Here is the link to Hafeeza’s Story
Strange but interesting!
Vivek
Really strange but interesting!! My mother tongue is Punjabi.. and it makes me feel good if i speak in my language and i do not leave a single chance to speak in my own language as with the language i get my own identity also back…
Forgetting my mother tongue (no confusion there, both my parents and my spouse are Bengalis) will be nearly impossible in my case, as wherever I have lived, Bengalis seemed to be in abundance there.
This post brought back some old memories. When I was in college, some young people went on a 3 month exchange program to the US where they stayed in local families. We had a presentation by these young people on their return.
There were some people, who claimed to have forgotten Marathi in 3 months, and spoke whatever little they did with an American twang. Their families, amazingly , were impressed.
So forgetting, or even trying to forget your mother tongue was a prestige kind of thing for some people.
Disgusting.
Sir, I have come across certain specimen(s)that they chose to converse only in English despite the fact that I have conversed with them in Tamil knowing they are fully bred Tamilians.Strange but such kind do exist.

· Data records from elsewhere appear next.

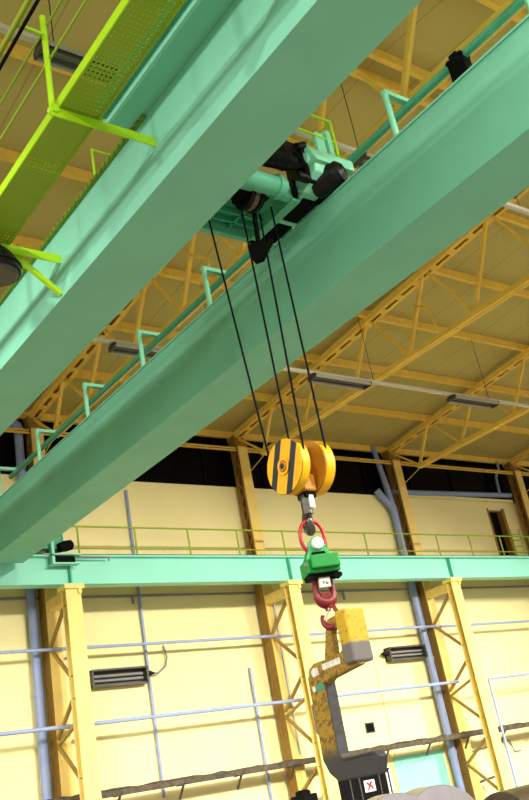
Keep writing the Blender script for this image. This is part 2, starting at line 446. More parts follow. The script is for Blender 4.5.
pipe('wall_conduit', [(21.02, 19.04, 3.78), (38, 19.04, 3.78)], .036, M['bluel'], 'upper blue conduit at the right edge', 'conduit')
pipe('service_pipe', [(-6, 18.75, 2.15), (20.85, 18.75, 2.15)], .043, M['bluel'], 'long blue service pipe crossing low in front of the columns', 'pipe')
pipe('service_pipe', [(38, 18.66, 2.13), (22.1, 18.66, 2.13), (22.05, 18.66, 2.10), (22.05, 18.66, -H)], .04, M['bluel'], 'slim blue pipe turning down beside the right runway post', 'pipe')
pipe('wall_cable', [(-6, 19.52, 5.08), (38, 19.52, 5.0)], .03, M['greypipe'], 'thin grey cable on the wall just under the runway girder', 'cable')
pipe('cable_drop', [(11.2, 19.5, 5.05), (11.2, 19.5, 4.85)], .035, M['greypipe'], 'short grey drop from the cable in the left bay', 'cable')
for X, w in ((17.9, 'behind the green scale'), (22.5, 'right of the right post')):
    pipe('cable_drop', [(X, 19.5, 5.06), (X+.02, 19.5, 4.78)], .035, M['greypipe'], 'short grey cable drop under the girder, ' + w, 'cable')
pipe('wall_riser', [(11.4, 19.53, .5), (11.4, 19.53, 7.75)], .036, M['blue'], 'slim blue-grey riser up the wall left of the middle column', 'pipe')
pipe('wall_riser', [(14.3, 19.53, -H), (14.3, 19.53, 3.15)], .036, M['blue'], 'slim blue-grey riser ending open in mid wall', 'pipe')
pipe('wall_riser', [(15.05, 19.08, .93), (15.05, 19.08, 4.66)], .02, M['bluel'], 'thin pale blue riser on the face of the middle column', 'pipe')
pipe('eaves_pipe', [(20.75, 19.45, 8.1), (26.6, 19.45, 8.24)], .085, M['blue'], 'horizontal blue pipe in front of the dark windows', 'pipe')
pipe('vent_pipe', [(26.05, 19.45, 8.3), (26.1, 19.45, 8.9), (26.4, 19.45, 9.25), (26.38, 19.45, 9.5)], .05, M['blue'], 'thin crooked blue pipe at the right before the dark windows', 'pipe')

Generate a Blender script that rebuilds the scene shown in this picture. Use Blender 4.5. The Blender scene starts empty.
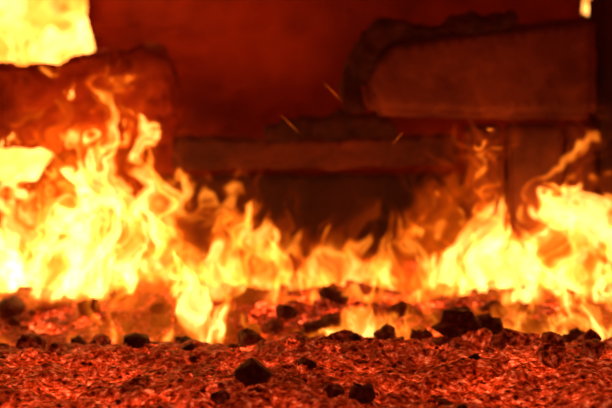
import bpy, bmesh, math, random
import numpy as np
from mathutils import Vector, noise as mn

random.seed(7); np.random.seed(7)
sc = bpy.context.scene
try:
    sc.view_settings.view_transform = 'Standard'
    sc.view_settings.look = 'None'
except Exception: pass
try: sc.cycles.transparent_max_bounces = 64
except Exception: pass

# ---------------------------------------------------------------- camera
CAMH, P, FX = 0.8, math.radians(4.0), 850.0
cam = bpy.data.cameras.new('camera'); camo = bpy.data.objects.new('camera', cam)
sc.collection.objects.link(camo); sc.camera = camo
camo.location = (0, 0, CAMH); camo.rotation_euler = (math.pi/2 - P, 0, 0)
cam.sensor_width = 36; cam.lens = 50
cam.dof.use_dof = True; cam.dof.focus_distance = 3.0; cam.dof.aperture_fstop = .95
cam.clip_start = 0.05

def W(u, v, d):
    """world position of photo pixel on the plane y=d (numpy ok)"""
    a = (np.asarray(u, float)-306)/FX; b = -(np.asarray(v, float)-204)/FX
    fy = math.cos(P) + b*math.sin(P); fz = -math.sin(P) + b*math.cos(P)
    s = d/fy
    return a*s, d + 0*s, CAMH + fz*s

# ---------------------------------------------------------------- noise
_tabs = {}
def tab(seed):
    if seed not in _tabs: _tabs[seed] = np.random.RandomState(seed).rand(256, 256)
    return _tabs[seed]
def vn(x, y, seed):
    t = tab(seed); xi = np.floor(x).astype(int); yi = np.floor(y).astype(int)
    fx = x-xi; fy = y-yi
    fx = fx*fx*fx*(fx*(fx*6-15)+10); fy = fy*fy*fy*(fy*(fy*6-15)+10)
    a = t[xi & 255, yi & 255]; b = t[(xi+1) & 255, yi & 255]
    c = t[xi & 255, (yi+1) & 255]; d = t[(xi+1) & 255, (yi+1) & 255]
    return (a*(1-fx)+b*fx)*(1-fy) + (c*(1-fx)+d*fx)*fy
def fbm(x, y, o=4, seed=1):
    s = 0; a = 1; n = 0
    for i in range(o):
        s = s + a*vn(x*2**i+13.7*i, y*2**i+7.1*i, seed+i); n += a; a *= .5
    return s/n
def sst(a, b, x):
    t = np.clip((x-a)/(b-a), 0, 1); return t*t*(3-2*t)

# ---------------------------------------------------------------- materials
def newmat(name):
    m = bpy.data.materials.new(name); m.use_nodes = True
    nt = m.node_tree; nt.nodes.clear(); out = nt.nodes.new('ShaderNodeOutputMaterial')
    return m, nt, out
def ramp(nt, stops):
    r = nt.nodes.new('ShaderNodeValToRGB'); e = r.color_ramp.elements
    while len(e) < len(stops): e.new(0.5)
    for el, (p, c) in zip(e, stops): el.position = p; el.color = (*c, 1)
    return r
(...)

In 2003, a friend came over home and was slightly disturbed that my son, all of four years was not comfortable in english and was conversing only in hindi, our mother tongue. He advised me, quite seriously, that in line with changing times we must speak to our children in english, which is a global language.
While my wife and I did give it a thought, but things did not change even as our younger kid grew up.

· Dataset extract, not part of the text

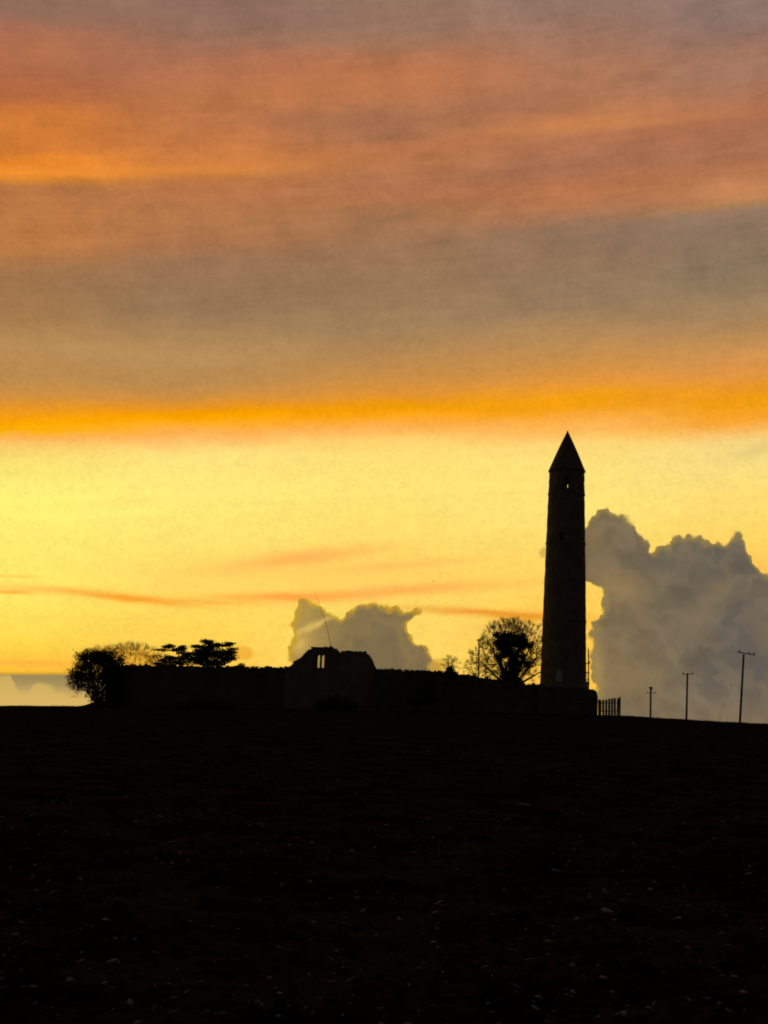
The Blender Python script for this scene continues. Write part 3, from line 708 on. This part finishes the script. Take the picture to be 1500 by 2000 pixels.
tree('dense dark spreading conifer, the right of two above the wall', 408, 179.0,
     pads([(40,406,1265,15,10),(60,418,1275,28,13),(44,436,1279,22,9),(40,398,1283,20,12),(40,430,1290,27,7),(24,447,1286,13,4),(12,441,1261,9,2.4),(12,383,1263,9,2.6),(18,405,1254,9,5),(12,452,1274,8,2.4),(12,388,1271,12,3),(10,425,1260,6,4),(60,405,1296,40,6),(50,388,1288,18,8),(24,392,1276,14,4),(10,374,1277,8,3),(10,452,1268,9,2.2),(8,447,1257,7,2)], 1),

     (4, .25), (46, .16, .085), tip=.008, power=.55, trunk_h=2.6, seed=9, twr=.01, updir=.1, sag=-.1, mleaf=M_ivy, fill=9000, flat=.4)
tree('small pointed dark yew on the wall line between church and bare tree', 881, 166.0,
     [(70,880,1317,13,6,.6,-1.2),(40,880,1311,6.5,9,.4,-1.2),(40,880,1330,22,16,.9,-1.2),(30,878,1350,26,18,.9,-1.2)], (4, .22), (46, .13, .075), tip=.007, trunk_h=1.2, seed=10, mleaf=M_ivy, name='yew_tree', twr=.007, updir=.7)
tree('faint bare shrub poking up behind the pointed yew', 880, 182.0,
     [(120,880,1298,18,14,.9,0)], (18, .4), None, tip=.003, trunk_h=2.4, name='shrub', cat='shrub', seed=12, twr=.0038, nsub=3)
tree('low bare twiggy shrub beside the thin pole left of the tower tree', 924, 180.0,
     [(230,930,1306,22,20,1.3,0),(70,928,1280,14,14,.9,0),(70,945,1262,12,12,.9,0)], (16, .45), None, tip=.004, trunk_h=1.2, name='shrub', cat='shrub', seed=13, twr=.0042, nsub=3)
tree('small dark tuft of shrub on the wall right of the conifers', 472, 167.0,
     [(24,472,1300,7,4,.3,.6)], (4, .2), (24, .08, .05), tip=.005, trunk_h=3.6, name='shrub', cat='shrub', seed=14, twr=.005)

for (lb, px, rx, y, sd_) in (('dark bramble mound at the foot of the ruined church below its window', 655, 40, 1376, 31), ('dark overgrown thicket against the wall just right of the ruined church', 822, 30, 1362, 32), ('low dark scrub against the long wall below the layered conifers', 400, 60, 1378, 33)):
    tree(lb, px, 163.5 if px != 822 else 164.2, [(60, px, y, rx, 16, .8, -1.6), (40, px + rx * .5, y + 5, rx * .7, 10, .7, -1.8), (40, px - rx * .45, y + 7, rx * .6, 9, .7, -1.8)] + ([(60, px + 10, 1340, 20, 26, .8, -.6)] if px == 822 else []),
         (3, .3), (10, .2, .1), tip=.005, trunk_h=.2, name='bramble_bush', cat='bush', seed=sd_, twr=.006, base_py=1392, fill=2500, fsize=.12, mleaf=M_ivy)

for k_, (c, e) in enumerate(IVY): wall_ivy(c, .7, e, 46, 50 + k_)

# large bare tree with an ivy-clad heart, left of the tower
def big_tree():
    rnd = np.random.RandomState(21); Yt = 177.0
    b = g3(at(998, 1384, Yt)); t = thing('tree', 'many-stemmed bare tree with an ivy-clad heart close left of the tower', 'tree', b)
    k = Yt / F_
    fork = at(996, 1342, Yt)
    ells = [(330,995,1248,46,34,2.2,0),(170,1035,1255,32,38,2.0,0),(130,962,1262,26,34,1.6,0),(16,948,1290,14,12,1.2,0),(30,1046,1284,14,22,1.6,0),(150,1002,1224,40,13,1.8,0),(60,1062,1262,22,34,2.0,1.0),(20,966,1232,14,12,1.0,0)]
    T = np.vstack([ell(n, *pxe(x, y, Yt + dy, rx, ry, rd), rnd) for (n, x, y, rx, ry, rd, dy) in ells])
    N, P, rad = grow((fork.x, fork.y, fork.z), T, rnd, .010, .50, -.04, .10)
    gb, gs = G(), G(); wood(N, P, rad, .05, gb, gs)
    gb.tube((b.x, b.y, b.z - .3), (fork.x, fork.y, fork.z + .05), .62, .42, 10, False)
    # explicit sweeping limbs as seen against the glow
    for pts, r in (([(992,1340),(981,1318),(975,1296),(966,1275),(956,1258)], .16), ([(990,1340),(972,1325),(958,1310),(946,1300),(938,1294)], .12), ([(1004,1340),(1022,1318),(1036,1300),(1052,1282)], .17),
                   ([(1002,1342),(1026,1330),(1046,1318),(1060,1310)], .12), ([(998,1338),(992,1312),(986,1296),(976,1284)], .12), ([(1004,1336),(1016,1304),(1030,1276),(1042,1252)], .15), ([(1001,1336),(1006,1300),(1014,1272),(1026,1246)], .17)):
        Q = [at(x, y, Yt + rnd.normal(0, .3)) for x, y in pts]
        for a, c, q in zip(Q, Q[1:], range(9)): gb.tube(a, c, r * (1 - q * .18), r * (1 - (q + 1) * .18), 6, False)
    for q in range(24):                                   # the fan of lesser stems
        th = R(-66 + 132 * q / 23 + rnd.uniform(-3, 3)); L = rnd.uniform(50, 88) * (1 - .25 * abs(th)); px_, py_ = 998 + 8 * math.sin(th), 1338; r_ = rnd.uniform(.055, .095)
        prev = at(px_, py_, Yt); yy_ = Yt
        for k_ in range(5):
            th += rnd.normal(0, .10) - th * .04; px_ += math.sin(th) * L / 5; py_ -= math.cos(th) * L / 5; yy_ += rnd.normal(0, .25)
            cur = at(px_, py_, yy_); gb.tube(prev, cur, r_, r_ * .8, 5, False)
            if k_ > 0:
                for s_ in (-1, 1):
                    e1 = cur + Vector((math.sin(th + s_ * .6) * .9, rnd.normal(0, .3), math.cos(th + s_ * .6) * .9)) * rnd.uniform(.5, 1); gb.tube(cur, e1, r_ * .45, r_ * .2, 4, False)
                    N = np.vstack([N, np.array(e1)[None]])
            prev = cur; r_ *= .8
    tips = sorted((set(range(len(P))) - set(P)) | set(range(len(P), len(N))))
    twigs_at(N, tips, 12, .56, rnd, gs, .0075, .5, np.array(at(1000, 1300, Yt)), 3)
    gb.out('trunk', M_bark, t); gs.out('twigs', M_twig, t)['kind'] = 'stuff'
    gl = G()
    C = np.vstack([ell(n, *pxe(x, y, Yt - .3, rx, ry, rd), rnd, .5) for (n, x, y, rx, ry, rd) in
        [(200,982,1258,17,14,.8),(200,1002,1252,22,15,.9),(120,1020,1257,14,14,.8),(110,992,1275,20,12,.8),(110,1002,1292,12,16,.7),(80,1004,1314,11,18,.6),(90,1003,1332,20,8,.6),(34,1020,1284,9,12,.4),(24,1036,1262,6,6,.4),(26,974,1284,9,9,.4),(30,1012,1300,14,10,.5),(22,1030,1300,7,9,.4),(26,972,1242,8,7,.4),(20,1018,1240,9,6,.4),(30,992,1240,14,6,.5),(16,984,1322,5,10,.3)]])
    leaves(C, 26, .15, .085, rnd, gl); gl.out('ivy', M_ivy, t)['kind'] = 'stuff'
big_tree()

# ------------------------------------------------------------------ picket railing by the tower
FY = 171.0
fb = g3(at(1190, 1396, FY)); fe = thing('picket_fence', 'short run of upright pickets standing right of the tower wall stub', 'fence', fb)
px_l = np.linspace(1172.5, 1206.5, 7); me_p = None
for q, px in enumerate(px_l):
    pyt = 1366.5 - (px - 1171) * 0.12 + random.uniform(-1, 1)
    a = at(px, 1396, FY); top_z = at(px, pyt, FY).z; z0 = float(gz(a.x, FY)) - 0.1
    if me_p is None:
        g = G(); h = 1.0; wd = 0.125
        g.add([(-wd, -.02, 0), (wd, -.02, 0), (wd, -.02, .93), (0, -.02, 1), (-wd, -.02, .93), (-wd, .02, 0), (wd, .02, 0), (wd, .02, .93), (0, .02, 1), (-wd, .02, .93)],
              [[0, 1, 2, 3, 4], [9, 8, 7, 6, 5], [0, 5, 6, 1], [1, 6, 7, 2], [2, 7, 8, 3], [3, 8, 9, 4], [4, 9, 5, 0]])
        o = g.out('picket', M_wood, fe, loc=(0, 0, 0)); me_p = o.data
    else: o = bpy.data.objects.new('picket', me_p); COL.objects.link(o); o.parent = fe
    o.location = Vector((a.x, FY, z0)) - fb; o.scale = (1, 1, top_z - z0); o.rotation_euler = (0, R(random.uniform(-1.2, 1.2)), 0)
for py in (1373, 1389):
    g = G(); a, b = at(1168.5, py + .5, FY + .05), at(1210, py - .5, FY + .05); g.tube(a, b, .05, .05, 4); g.out('rail', M_wood, fe)
for px, pyt in ((1169.2, 1366), (1210.6, 1361)):
    a = at(px, 1396, FY + .1); g = G(); zt0 = at(px, pyt, FY).z; z0 = float(gz(a.x, a.y)) - .3
    g.box((a.x, a.y, (z0 + zt0) / 2), (.15, .14, zt0 - z0)); g.out('post', M_wood, fe)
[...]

Two weeks after having relocated to another country, we feel glad that we did what we thought was right and that our kids our well connected to their roots. It is surprising how many Indian children around can understand, but do not want to converse in their mother tongue!
Anyway, to each his own. We have our reasons, they must be having theirs!!!!
very interesting. In case of the two individuals who were stranded in other countries with no one to talk to in their own native tongue, I think it quite understandable. However, a 3 month hiatus to forgetting is seriously too hard to swallow!!
The story of Hafeeza is most interesting. Significantly, after 17 years, she recognized her children immediately.
The cases of Hafeeza, Chanchal Singh and the other Punjabi gentleman are different. They indeed had no choice. But there are so many who try to forget their mother tongue. One can only pity them.
It's a mystery why people try to forget their mother tongue on purpose!
In the case of the Punjabi gentleman you have mentioned, I wonder why he had not tried to keep up with his mother tongue by reading books or magazines?
i can relate, for i yearn to speak in Gujarati and Marathi here in Kolkata.. TV is a great way to keep in touch.